There's no need to panic in the face of the food fascists. Just adopt a measured approach to diet and fitness and all will be well, says Peter Mullen

WHEN governments are faced with difficult problems they don't want to tackle - education, the NHS, crime, etc - they find other spurious problems instead and throw these up like a smokescreen in our faces.

So there is the senseless panic about obesity. There is no need for it - and there is no need for anyone to be obese.

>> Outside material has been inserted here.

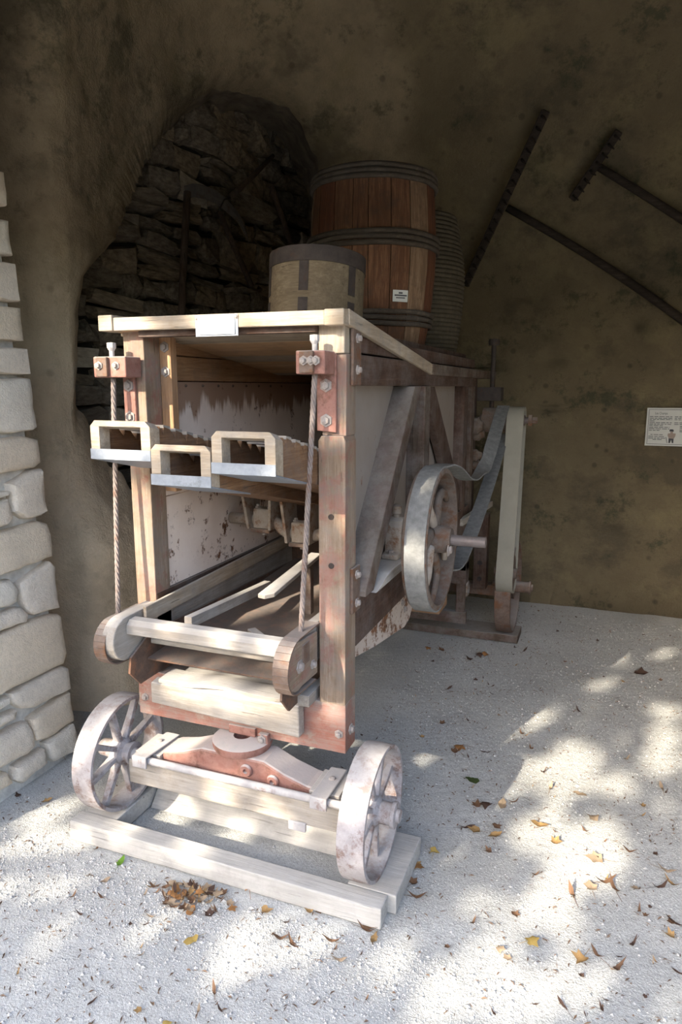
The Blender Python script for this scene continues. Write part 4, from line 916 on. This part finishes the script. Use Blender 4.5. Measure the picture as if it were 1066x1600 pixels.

I'm a City rector in London and chaplain to half a dozen livery companies and so I do more than my fair share of wining and dining. OK I admit I haven't got the figure of a stick insect, but, at 65, I'm in pretty good shape. Take up my City fitness plan as one of your New Year resolutions and you can be too.

EXERCISE. There's no need to pay fees to an expensive, smelly and pop-music infested gym with all that sweaty Lycra and MTV screens all around. Your own bedroom is more than adequate. Start by doing ten knee-bends, ten press-ups and ten sit-ups. Repeat the sequence three times.

Over a period of weeks, build up until you're doing 30 of each exercise and continue for 45 minutes. Take one day off each week.

This programme will burn between 400 and 500 calories over the 45 minutes.

I have some weights too and I add a bit of lifting just to vary the programme - but weights are not essential. After just a week or two of this regime, you will also start to feel terrific.

DIET: There's so much rubbish talked about diet. To hear all the health propaganda, you'd think that meat and eggs and bacon, butter and cheese were lethal poisons. They are not. They are full of goodness and you can't maintain good health without a moderate intake of them.

There are foods you should not eat, but they are easy to avoid because they are easily identified. Don't eat crisps or chocolate bars or doughnuts. But most important of all, never eat ready meals or the processed, packaged foods that fill the supermarket shelves. Instead eat a varied diet of simple fresh foods, keep up the daily exercise and you will become very fit and not get fat. Here are tasty meals for a week to keep you in trim: BREAKFASTS Monday: Two poached or boiled eggs on toast and butter.

Tuesday: A tin of tomatoes heated for two minutes in the microwave with a slice of fresh bread. You can add tabasco to the tomatoes for spiciness and dip your bread in olive oil.

Wednesday: Sugar-free muesli and fresh milk.

Thursday: Porridge - with a little brown sugar or honey.

Friday: Kippers from the supermarket fish counter. Dead easy: two minutes in the microwave. Brown bread.

Saturday: Two bananas - in a sandwich, if you like.

Sunday: Egg and bacon.

LUNCHES Never eat anything for lunch except fruit or green salad - tomatoes, lettuce, cucumber, garlic, spring onions, radishes, celery etc. Don't put supermarket mayonnaise on the salad.

It's full of nasty trans-fats and bad for you. Use olive oil and balsamic vinegar instead.

EVENING MEALS Monday: Roast chicken with roast potatoes and a green veg.

Tuesday: Liver and onions. Green beans.

Wednesday: Use the rest of the chicken to make a curry (chopped onions, chilli powder, turmeric, paprika, mixed spice, crushed garlic and salt) with boiled rice. Cook plenty of rice and save half in the fridge for later in the week.

Thursday: Shin beef. Allow a third of a pound per person. Marinate the beef overnight in a bottle of the cheapest supermarket red plonk. Next day, cook in the wine on a very low oven 140 degrees centigrade for five hours. Don't add anything, not even salt. Half an hour before you're ready to eat, add a couple of handfuls of pitted black olives. When ready, pour off the red wine, reduce this in a pan and use as jus. Serve with any green veg. It melts in your mouth.

Friday: Grilled cod or haddock, topped with a knob of unsalted butter, with new potatoes and peas. Get an extra piece of fish and save this in the fridge.

Saturday: Lamb shanks cooked for five hours in the same low oven with chopped onions, potatoes, carrots and peas. Dried basil optional. Salt to taste.

You should cook this in half a pint of stock - a beef cube will do.

Sunday: Use up the remainder of the rice and fish to make a delicious kedgeree with chopped onions, two hard-boiled and chopped-up eggs in stock made from a chicken cube. Salt.

You can allow yourself two or three medium glasses of red or white wine each evening. Buy this from the supermarket and look out for special offers.

You need never pay more than £4 per bottle.

Forget food fads and all the propaganda and scare stories from the health police.

Follow this energising exercise programme and this simple, nutritious, inexpensive and tasty eating plan and you'll be as fit and trim as the proverbial butcher's dog.